The variorum lyrics to Leonard Cohen's song "Everybody Knows" raise an interesting point:
Everybody knows that Jesus was born in Bethlehem without a single dime
Everybody knows the homeless people could be himself some other time
Everybody knows the deal is rotten:
Old Black Joe's still picking cotton
For your ribbons and bows.
Everybody knows.
And here's Cohen on Jesus:
"I always liked the founder of Christianity. You know, it took a lot of church councils to decide whether he was divine or not divine, but to me that is not the question for us. The thing is that his moral stance is unequalled -- he's the only guy who's put himself squarely with the outcast, with the leper, with the sinner, with the prostitute, with the criminal. Nobody is excluded from his embrace.

"There have been some startling religious figures, but I don't think there's anybody who said so specifically that nobody is beyond this embrace. It's so subversive and so revolutionary that we haven't even begun to deal with it. It's a miracle those ideas have lasted in the world, because there's no evidence that the meek shall inherit the earth."

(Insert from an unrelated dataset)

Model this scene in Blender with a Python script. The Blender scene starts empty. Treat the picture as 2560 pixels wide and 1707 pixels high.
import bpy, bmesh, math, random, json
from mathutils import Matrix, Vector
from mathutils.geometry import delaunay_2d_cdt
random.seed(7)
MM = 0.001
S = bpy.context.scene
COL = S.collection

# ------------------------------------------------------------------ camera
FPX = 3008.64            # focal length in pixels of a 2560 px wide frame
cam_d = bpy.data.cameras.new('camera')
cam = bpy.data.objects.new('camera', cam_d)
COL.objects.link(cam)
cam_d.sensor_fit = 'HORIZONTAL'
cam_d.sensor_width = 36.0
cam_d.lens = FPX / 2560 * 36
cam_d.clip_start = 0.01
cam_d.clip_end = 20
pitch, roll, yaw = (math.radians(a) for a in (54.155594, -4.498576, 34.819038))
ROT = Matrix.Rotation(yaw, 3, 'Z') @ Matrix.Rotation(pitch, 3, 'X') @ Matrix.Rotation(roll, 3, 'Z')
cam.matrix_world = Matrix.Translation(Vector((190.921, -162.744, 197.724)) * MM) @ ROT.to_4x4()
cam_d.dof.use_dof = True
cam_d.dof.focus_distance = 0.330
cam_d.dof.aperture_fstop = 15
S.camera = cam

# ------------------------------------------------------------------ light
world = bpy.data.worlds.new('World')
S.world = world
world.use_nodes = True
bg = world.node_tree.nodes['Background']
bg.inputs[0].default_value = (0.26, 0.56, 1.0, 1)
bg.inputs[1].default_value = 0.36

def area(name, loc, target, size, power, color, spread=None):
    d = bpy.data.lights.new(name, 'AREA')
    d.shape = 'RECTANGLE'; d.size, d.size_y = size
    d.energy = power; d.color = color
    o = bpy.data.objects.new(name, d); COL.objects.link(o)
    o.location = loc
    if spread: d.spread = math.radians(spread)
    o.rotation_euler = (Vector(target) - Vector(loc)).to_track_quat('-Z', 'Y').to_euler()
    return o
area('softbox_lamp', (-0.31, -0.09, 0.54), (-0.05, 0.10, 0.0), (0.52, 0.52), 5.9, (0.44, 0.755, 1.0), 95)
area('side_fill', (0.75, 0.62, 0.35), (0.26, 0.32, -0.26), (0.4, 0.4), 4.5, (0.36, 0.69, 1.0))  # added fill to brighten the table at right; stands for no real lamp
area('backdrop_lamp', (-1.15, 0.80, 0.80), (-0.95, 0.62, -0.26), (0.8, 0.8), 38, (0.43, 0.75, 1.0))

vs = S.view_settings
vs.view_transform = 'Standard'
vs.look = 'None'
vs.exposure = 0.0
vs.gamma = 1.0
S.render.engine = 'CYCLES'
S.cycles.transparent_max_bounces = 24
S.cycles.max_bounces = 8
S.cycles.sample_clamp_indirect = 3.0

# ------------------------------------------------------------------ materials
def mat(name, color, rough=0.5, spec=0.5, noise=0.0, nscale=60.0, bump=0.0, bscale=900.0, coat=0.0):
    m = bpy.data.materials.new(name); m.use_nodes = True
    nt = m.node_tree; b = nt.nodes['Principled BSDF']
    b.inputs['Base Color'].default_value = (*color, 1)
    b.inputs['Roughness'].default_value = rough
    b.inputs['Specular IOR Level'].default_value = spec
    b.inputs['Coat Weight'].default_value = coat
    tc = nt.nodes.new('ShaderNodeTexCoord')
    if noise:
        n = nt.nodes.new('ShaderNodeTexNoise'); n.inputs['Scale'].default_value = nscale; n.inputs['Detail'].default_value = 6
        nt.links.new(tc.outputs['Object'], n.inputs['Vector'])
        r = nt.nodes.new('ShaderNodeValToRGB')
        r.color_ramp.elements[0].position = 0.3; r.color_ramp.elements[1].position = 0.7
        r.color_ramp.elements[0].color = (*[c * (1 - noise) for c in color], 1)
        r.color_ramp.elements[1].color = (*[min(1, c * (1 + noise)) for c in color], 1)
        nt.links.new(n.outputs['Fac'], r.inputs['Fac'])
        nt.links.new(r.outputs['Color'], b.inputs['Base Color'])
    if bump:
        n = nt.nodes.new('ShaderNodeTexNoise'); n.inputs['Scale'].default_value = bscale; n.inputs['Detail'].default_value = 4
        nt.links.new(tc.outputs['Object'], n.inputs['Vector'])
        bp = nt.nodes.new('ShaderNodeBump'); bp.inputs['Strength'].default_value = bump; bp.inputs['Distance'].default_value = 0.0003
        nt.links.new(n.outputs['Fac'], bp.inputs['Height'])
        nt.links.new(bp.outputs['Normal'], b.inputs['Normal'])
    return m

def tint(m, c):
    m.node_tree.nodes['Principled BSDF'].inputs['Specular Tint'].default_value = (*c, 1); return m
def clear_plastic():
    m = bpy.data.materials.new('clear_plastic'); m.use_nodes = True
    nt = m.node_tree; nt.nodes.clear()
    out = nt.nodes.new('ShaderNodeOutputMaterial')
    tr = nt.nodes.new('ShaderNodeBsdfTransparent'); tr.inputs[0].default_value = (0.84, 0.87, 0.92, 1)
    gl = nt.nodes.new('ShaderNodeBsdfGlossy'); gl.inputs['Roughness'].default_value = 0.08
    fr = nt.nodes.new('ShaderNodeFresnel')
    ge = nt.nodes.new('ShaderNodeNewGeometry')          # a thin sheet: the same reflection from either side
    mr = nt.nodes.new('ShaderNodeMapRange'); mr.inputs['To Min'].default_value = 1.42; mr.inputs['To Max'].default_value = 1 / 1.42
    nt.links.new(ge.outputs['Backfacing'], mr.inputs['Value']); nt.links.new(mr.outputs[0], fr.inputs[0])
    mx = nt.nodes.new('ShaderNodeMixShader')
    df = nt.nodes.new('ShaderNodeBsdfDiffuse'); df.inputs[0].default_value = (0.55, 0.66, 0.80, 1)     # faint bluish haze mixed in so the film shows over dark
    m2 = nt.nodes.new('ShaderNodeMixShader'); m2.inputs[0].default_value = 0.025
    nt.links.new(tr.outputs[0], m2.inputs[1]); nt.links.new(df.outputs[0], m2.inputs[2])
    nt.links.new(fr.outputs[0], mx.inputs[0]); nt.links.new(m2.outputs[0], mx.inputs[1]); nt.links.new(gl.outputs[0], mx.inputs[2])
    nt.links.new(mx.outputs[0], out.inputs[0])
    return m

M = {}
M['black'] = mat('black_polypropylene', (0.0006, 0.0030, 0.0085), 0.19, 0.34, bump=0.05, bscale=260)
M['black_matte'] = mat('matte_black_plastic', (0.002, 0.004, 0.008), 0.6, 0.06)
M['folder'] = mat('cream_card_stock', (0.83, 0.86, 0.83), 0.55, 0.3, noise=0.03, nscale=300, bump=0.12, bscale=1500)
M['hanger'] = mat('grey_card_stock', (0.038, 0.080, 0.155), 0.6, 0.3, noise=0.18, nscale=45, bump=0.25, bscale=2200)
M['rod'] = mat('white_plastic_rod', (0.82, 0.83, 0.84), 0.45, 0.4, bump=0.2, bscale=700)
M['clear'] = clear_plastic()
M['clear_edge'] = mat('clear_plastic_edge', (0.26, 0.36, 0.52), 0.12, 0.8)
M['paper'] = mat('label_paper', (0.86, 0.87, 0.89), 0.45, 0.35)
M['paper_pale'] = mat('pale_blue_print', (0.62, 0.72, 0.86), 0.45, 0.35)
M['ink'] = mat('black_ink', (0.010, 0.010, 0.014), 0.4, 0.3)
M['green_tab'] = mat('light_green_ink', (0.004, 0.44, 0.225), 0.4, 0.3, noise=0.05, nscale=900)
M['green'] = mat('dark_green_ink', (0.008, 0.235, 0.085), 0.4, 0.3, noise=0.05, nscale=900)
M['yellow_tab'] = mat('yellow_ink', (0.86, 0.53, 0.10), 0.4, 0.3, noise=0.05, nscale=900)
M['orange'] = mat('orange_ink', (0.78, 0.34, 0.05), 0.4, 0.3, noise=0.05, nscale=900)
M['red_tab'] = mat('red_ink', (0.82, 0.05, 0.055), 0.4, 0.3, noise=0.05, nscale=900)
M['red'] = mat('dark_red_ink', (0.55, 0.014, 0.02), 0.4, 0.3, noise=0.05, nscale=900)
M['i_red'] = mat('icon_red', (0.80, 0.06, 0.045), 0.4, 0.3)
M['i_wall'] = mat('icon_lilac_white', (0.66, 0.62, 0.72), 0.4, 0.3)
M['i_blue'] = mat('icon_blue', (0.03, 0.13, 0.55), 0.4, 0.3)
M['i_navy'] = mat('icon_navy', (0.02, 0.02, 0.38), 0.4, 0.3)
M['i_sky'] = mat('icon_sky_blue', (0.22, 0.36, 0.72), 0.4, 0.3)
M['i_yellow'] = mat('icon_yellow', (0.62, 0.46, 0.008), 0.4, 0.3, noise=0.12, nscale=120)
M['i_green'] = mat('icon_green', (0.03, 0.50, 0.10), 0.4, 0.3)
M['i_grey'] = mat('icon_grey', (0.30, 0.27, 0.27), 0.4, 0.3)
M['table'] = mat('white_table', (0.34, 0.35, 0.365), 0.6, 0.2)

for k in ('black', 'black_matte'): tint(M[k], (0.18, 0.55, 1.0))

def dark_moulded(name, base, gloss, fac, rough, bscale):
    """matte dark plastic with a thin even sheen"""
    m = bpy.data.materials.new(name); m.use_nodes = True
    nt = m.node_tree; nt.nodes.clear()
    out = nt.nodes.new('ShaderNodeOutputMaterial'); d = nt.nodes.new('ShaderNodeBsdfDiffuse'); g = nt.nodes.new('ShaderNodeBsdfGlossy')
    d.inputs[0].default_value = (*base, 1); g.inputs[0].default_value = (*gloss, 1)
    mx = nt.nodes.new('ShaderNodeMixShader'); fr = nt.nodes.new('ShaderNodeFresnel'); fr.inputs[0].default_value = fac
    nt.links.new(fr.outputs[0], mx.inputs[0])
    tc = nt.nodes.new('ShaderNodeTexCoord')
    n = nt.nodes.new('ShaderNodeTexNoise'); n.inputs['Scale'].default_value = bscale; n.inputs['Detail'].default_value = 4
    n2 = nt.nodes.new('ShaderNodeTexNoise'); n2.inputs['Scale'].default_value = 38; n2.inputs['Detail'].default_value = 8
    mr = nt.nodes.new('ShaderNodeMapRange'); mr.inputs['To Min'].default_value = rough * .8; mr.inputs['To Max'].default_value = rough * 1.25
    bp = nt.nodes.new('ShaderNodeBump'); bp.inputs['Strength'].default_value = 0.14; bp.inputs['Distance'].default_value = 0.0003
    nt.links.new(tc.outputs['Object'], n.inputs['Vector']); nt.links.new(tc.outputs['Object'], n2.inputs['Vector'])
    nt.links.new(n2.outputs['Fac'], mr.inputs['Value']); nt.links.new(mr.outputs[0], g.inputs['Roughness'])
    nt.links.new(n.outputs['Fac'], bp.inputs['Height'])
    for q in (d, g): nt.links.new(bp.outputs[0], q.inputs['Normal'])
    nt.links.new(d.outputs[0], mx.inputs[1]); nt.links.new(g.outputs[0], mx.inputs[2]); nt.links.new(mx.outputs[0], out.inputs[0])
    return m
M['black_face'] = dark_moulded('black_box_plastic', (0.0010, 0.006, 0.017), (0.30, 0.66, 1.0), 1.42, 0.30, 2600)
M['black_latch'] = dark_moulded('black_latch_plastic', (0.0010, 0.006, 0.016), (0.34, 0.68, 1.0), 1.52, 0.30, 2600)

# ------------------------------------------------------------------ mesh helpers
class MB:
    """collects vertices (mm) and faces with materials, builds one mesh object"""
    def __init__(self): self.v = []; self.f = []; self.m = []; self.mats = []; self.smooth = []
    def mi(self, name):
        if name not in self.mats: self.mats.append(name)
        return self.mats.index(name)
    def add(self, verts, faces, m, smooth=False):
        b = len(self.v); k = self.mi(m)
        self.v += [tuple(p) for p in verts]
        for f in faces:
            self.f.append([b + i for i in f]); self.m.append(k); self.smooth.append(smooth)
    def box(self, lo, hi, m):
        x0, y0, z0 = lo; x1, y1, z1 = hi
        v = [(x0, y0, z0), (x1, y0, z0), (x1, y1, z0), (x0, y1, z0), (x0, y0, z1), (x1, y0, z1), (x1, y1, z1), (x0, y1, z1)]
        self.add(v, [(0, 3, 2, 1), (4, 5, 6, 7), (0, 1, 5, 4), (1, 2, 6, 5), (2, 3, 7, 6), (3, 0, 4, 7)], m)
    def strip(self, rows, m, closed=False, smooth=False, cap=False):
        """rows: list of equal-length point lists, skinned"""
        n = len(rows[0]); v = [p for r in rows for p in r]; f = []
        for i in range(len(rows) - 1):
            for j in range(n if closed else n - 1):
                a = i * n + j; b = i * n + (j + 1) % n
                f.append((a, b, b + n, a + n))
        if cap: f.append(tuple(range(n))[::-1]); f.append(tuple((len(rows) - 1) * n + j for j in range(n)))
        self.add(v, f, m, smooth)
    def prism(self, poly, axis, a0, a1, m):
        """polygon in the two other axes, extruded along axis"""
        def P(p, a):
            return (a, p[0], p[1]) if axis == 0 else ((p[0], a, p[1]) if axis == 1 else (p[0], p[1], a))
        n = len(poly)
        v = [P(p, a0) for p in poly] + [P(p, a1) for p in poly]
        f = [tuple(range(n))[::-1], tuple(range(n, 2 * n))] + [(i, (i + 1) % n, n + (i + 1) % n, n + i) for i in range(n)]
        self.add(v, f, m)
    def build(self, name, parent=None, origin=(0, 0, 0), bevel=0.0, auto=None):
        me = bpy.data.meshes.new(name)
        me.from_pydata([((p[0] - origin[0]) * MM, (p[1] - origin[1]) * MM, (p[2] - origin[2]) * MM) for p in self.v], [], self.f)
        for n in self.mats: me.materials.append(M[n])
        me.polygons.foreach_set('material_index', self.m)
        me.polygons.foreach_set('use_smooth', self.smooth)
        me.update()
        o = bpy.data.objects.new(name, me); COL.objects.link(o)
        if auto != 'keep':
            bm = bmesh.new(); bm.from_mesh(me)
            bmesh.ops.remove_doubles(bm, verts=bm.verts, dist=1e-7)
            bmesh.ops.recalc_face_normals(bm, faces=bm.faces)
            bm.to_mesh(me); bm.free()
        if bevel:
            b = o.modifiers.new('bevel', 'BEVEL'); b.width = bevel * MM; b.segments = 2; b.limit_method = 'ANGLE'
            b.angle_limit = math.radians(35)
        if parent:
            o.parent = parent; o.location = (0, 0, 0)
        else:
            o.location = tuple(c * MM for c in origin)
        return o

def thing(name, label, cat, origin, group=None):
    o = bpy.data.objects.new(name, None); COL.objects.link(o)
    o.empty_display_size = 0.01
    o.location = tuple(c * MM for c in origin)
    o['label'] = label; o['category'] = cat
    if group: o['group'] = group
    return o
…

It reminds me of what Shaw wrote:
The question seems a hopeless one after 2000 years of resolute adherence to the old cry of "Not this man, but Barabbas." Yet it is beginning to look as if Barabbas was a failure, in spite of his strong right hand, his victories, his empires, his millions of money, and his moralities and churches and political constitutions. "This man" has not been a failure yet; for nobody has ever been sane enough to try his way. But he has had one quaint triumph. Barabbas has stolen his name and taken his cross as a standard. There is a sort of compliment in that. There is even a sort of loyalty in it, like that of the brigand who breaks every law and yet claims to be a patriotic subject of the king who makes them. We have always had a curious feeling that though we crucified Christ on a stick, he somehow managed to get hold of the right end of it, and that if we were better men we might try his plan. There have been one or two grotesque attempts at it by inadequate people, such as the Kingdom of God in Munster, which was ended by crucifixion so much more atrocious than the one on Calvary that the bishop who took the part of Annas went home and died of horror. But responsible people have never made such attempts. The moneyed, respectable, capable world has been steadily anti-Christian and Barabbasque since the crucifixion; and the specific doctrine of Jesus has not in all that time been put into political or general social practice. I am no more a Christian than Pilate was, or you, gentle reader; and yet, like Pilate, I greatly prefer Jesus to Annas and Caiaphas; and I am ready to admit that after contemplating the world and human nature for nearly sixty years, I see no way out of the world's misery but the way which would have been found by Christ's will if he had undertaken the work of a modern practical statesman
Or, as Nietzsche phrased it, "In truth, there was only one Christian, and he died on the cross."

Two thousand years, and we're still playing catch-up ball.